Cenere aka Les cendres du passé réunit trois artistes italiens fameux à l'aube du 20e siècle : le réalisateur Febo Mari, la comédienne (de théâtre) Eleonora Duse et l'auteure Grazia Deledda. Ce film italien de 1916 est tiré du roman Cenere (1904) de Deledda, dont l’œuvre générale se déroule dans sa région natale et sera saluée par un prix Nobel en 1926. La Sardaigne est également le lieu de l'action et du tournage pour le film (il aurait duré quatre mois et se voulait ambitieux – quelques étages en-dessous des premiers 'péplums' tel Cabiria). Eleonora Duse joue la mère pauvre abandonnant son garçon illégitime à un couple riche, retrouvée par lui grâce à l'objet qu'elle lui a laissé.
Febo Mari (L'Emigrante de 1915) se fait réalisateur et acteur (idem pour Attila) en prenant l'habit de ce fils en quête. Son travail est laborieux, fort en contrastes mais sans épine dorsale consistante, manquant de chair et de rigueur.
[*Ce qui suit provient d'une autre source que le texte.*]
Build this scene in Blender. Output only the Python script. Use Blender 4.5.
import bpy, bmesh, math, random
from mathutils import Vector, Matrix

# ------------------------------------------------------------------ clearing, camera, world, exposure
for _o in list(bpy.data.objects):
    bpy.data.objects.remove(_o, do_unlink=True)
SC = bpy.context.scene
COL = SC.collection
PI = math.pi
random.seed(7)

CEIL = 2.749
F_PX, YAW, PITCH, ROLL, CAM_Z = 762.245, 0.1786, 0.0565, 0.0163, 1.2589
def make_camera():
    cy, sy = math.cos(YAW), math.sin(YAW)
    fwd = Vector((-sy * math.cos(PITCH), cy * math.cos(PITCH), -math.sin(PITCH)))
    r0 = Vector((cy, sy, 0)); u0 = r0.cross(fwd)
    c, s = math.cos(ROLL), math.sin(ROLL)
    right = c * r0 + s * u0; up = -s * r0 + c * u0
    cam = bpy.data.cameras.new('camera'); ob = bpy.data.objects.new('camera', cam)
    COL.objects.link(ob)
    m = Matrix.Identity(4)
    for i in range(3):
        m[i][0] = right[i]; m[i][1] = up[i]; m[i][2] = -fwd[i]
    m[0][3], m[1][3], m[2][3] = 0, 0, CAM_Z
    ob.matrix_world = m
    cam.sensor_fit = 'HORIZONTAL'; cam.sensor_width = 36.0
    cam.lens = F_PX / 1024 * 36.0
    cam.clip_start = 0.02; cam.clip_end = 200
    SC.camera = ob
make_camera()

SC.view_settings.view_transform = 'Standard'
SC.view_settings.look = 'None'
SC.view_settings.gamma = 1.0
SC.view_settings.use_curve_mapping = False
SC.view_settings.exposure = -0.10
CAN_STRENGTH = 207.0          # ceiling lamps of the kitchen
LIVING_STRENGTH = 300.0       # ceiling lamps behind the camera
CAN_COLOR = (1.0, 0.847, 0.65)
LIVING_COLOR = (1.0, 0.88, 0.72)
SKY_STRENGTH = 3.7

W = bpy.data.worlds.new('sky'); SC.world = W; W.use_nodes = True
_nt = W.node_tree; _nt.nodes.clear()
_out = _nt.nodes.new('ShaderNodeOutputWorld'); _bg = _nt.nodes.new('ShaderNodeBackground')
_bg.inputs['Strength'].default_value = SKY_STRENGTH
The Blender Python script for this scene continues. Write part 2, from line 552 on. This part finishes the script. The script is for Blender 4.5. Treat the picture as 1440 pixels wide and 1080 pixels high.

Cenere est un mélodrame radical : la psychologie est laissée en plan au profit de situations et de faits lourds, l'issue est 'énorme' mais peu justifiée, les échanges entre personnages sont l'occasion de relier des hystéries. L'ensemble est agité, peu solennel, ce qui atténue ses défauts et la potentielle artificialité. Le contexte rural sert de contrepoint presque exotique au maniérisme du genre. Les interprètes sont convaincants, intenses ; la mise en scène énergique, emphatique, sans éléments extraordinaires.
Ces atouts donnent au film une certaine force, malgré les motivations superficielles des personnages. Mais c'est encore trop peu pour décoller. Le spectateur en est toujours à contempler des agissements décousus, les scènes pleines de gestes vains succèdent à d'autres sur-chargées d'informations secondaires. Le flottement général est justifié par cette sortie fatale ; il s'agissait d'attendre, avec cette crainte pour donner plus de saveur aux émotions croisées en chemin. Eleonora Duse rejettera le résultat et retournera à sa retraite. Cenere restera sa seule apparition à l'écran, sept ans après sa dernière sur les planches. Cette production Ambrosio (Les derniers jours de Pompéi, L'Isola Tenebrosa) d'une trentaine de minutes était pourtant un événement en son temps, peut encore séduire à défaut de convaincre et garde une valeur de témoin.